Reproduce precisely the lines between the start of the data below and the line with "wall_right = link('wall_right', me, kind='structure')", both included.

# Dataset content
:::::

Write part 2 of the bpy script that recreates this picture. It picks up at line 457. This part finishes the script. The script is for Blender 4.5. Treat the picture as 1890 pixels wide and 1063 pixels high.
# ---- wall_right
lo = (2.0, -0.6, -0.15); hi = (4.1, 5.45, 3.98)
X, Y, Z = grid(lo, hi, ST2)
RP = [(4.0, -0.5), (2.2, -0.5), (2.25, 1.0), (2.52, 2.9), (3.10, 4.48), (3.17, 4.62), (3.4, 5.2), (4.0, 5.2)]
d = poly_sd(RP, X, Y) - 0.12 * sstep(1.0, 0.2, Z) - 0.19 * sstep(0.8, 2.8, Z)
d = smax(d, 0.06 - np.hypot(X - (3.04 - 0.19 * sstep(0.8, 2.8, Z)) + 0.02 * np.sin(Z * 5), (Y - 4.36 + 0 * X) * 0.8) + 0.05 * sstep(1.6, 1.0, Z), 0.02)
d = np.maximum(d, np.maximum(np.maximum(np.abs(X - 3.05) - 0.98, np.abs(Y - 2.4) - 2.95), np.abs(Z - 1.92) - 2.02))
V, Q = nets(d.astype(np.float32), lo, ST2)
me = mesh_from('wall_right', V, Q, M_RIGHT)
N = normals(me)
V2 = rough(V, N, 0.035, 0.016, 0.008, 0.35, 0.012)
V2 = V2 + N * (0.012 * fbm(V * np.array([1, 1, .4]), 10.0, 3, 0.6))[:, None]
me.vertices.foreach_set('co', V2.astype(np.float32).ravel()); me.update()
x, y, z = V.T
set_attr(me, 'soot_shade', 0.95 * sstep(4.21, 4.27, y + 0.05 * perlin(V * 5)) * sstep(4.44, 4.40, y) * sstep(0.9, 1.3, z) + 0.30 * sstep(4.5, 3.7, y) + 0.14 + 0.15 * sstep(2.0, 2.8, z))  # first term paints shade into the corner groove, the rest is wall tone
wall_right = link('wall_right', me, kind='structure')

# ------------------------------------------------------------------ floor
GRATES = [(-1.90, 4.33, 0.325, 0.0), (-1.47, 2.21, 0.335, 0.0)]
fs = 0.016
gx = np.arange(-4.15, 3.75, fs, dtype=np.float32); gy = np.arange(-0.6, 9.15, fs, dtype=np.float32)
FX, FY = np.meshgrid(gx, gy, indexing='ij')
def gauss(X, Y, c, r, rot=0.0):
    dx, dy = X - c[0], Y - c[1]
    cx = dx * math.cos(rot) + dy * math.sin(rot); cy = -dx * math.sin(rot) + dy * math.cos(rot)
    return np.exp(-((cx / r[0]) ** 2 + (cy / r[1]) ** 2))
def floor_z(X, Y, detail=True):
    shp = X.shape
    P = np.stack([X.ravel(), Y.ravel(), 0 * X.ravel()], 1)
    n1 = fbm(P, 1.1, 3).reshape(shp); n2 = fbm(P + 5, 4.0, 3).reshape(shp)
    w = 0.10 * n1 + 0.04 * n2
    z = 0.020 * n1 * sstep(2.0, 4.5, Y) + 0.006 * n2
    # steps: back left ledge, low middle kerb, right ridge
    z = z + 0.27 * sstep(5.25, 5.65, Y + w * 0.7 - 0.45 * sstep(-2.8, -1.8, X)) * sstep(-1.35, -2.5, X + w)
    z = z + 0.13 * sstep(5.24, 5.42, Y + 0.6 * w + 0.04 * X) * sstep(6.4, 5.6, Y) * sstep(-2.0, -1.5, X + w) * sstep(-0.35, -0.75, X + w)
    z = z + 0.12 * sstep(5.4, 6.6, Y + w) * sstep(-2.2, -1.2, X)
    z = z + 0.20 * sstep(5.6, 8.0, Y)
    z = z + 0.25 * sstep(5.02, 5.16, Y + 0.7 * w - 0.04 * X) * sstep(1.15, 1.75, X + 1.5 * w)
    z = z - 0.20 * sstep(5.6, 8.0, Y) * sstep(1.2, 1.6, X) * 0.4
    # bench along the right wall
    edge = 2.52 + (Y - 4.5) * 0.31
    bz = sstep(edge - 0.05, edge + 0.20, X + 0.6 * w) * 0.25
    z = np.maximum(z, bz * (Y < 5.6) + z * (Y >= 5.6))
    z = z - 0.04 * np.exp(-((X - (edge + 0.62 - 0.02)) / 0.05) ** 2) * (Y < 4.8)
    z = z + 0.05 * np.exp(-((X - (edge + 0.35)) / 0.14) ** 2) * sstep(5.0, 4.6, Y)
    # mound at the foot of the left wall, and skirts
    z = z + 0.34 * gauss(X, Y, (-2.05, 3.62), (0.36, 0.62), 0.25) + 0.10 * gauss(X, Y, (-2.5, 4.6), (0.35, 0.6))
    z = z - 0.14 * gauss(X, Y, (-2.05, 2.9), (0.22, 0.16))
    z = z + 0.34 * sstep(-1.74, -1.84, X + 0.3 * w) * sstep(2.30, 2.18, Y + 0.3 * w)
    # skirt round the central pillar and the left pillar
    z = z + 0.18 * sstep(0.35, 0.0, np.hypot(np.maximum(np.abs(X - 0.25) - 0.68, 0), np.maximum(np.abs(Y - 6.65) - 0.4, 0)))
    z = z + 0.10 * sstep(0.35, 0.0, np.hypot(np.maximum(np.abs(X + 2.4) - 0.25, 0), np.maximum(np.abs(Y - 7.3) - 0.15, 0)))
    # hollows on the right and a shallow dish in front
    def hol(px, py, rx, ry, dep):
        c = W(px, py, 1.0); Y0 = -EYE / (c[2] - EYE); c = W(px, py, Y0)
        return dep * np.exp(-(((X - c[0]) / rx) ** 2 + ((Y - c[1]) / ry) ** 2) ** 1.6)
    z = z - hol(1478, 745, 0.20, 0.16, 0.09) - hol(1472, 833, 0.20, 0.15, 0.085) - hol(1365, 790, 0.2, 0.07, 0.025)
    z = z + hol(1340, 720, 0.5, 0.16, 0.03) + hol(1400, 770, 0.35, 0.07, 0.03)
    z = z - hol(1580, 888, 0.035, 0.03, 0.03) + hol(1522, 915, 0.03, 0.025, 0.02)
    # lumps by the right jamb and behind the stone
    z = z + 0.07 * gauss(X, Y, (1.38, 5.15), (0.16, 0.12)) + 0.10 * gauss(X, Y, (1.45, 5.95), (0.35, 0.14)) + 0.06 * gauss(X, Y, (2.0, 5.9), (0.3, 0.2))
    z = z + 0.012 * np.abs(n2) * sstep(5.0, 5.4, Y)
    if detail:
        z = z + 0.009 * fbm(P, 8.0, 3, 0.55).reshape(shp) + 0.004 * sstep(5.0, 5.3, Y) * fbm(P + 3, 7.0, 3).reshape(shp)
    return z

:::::

# Response to this task
Write part 2 of the bpy script that recreates this picture. It picks up at line 457. This part finishes the script. The script is for Blender 4.5. Treat the picture as 1890 pixels wide and 1063 pixels high.
# ---- wall_right
lo = (2.0, -0.6, -0.15); hi = (4.1, 5.45, 3.98)
X, Y, Z = grid(lo, hi, ST2)
RP = [(4.0, -0.5), (2.2, -0.5), (2.25, 1.0), (2.52, 2.9), (3.10, 4.48), (3.17, 4.62), (3.4, 5.2), (4.0, 5.2)]
d = poly_sd(RP, X, Y) - 0.12 * sstep(1.0, 0.2, Z) - 0.19 * sstep(0.8, 2.8, Z)
d = smax(d, 0.06 - np.hypot(X - (3.04 - 0.19 * sstep(0.8, 2.8, Z)) + 0.02 * np.sin(Z * 5), (Y - 4.36 + 0 * X) * 0.8) + 0.05 * sstep(1.6, 1.0, Z), 0.02)
d = np.maximum(d, np.maximum(np.maximum(np.abs(X - 3.05) - 0.98, np.abs(Y - 2.4) - 2.95), np.abs(Z - 1.92) - 2.02))
V, Q = nets(d.astype(np.float32), lo, ST2)
me = mesh_from('wall_right', V, Q, M_RIGHT)
N = normals(me)
V2 = rough(V, N, 0.035, 0.016, 0.008, 0.35, 0.012)
V2 = V2 + N * (0.012 * fbm(V * np.array([1, 1, .4]), 10.0, 3, 0.6))[:, None]
me.vertices.foreach_set('co', V2.astype(np.float32).ravel()); me.update()
x, y, z = V.T
set_attr(me, 'soot_shade', 0.95 * sstep(4.21, 4.27, y + 0.05 * perlin(V * 5)) * sstep(4.44, 4.40, y) * sstep(0.9, 1.3, z) + 0.30 * sstep(4.5, 3.7, y) + 0.14 + 0.15 * sstep(2.0, 2.8, z))  # first term paints shade into the corner groove, the rest is wall tone
wall_right = link('wall_right', me, kind='structure')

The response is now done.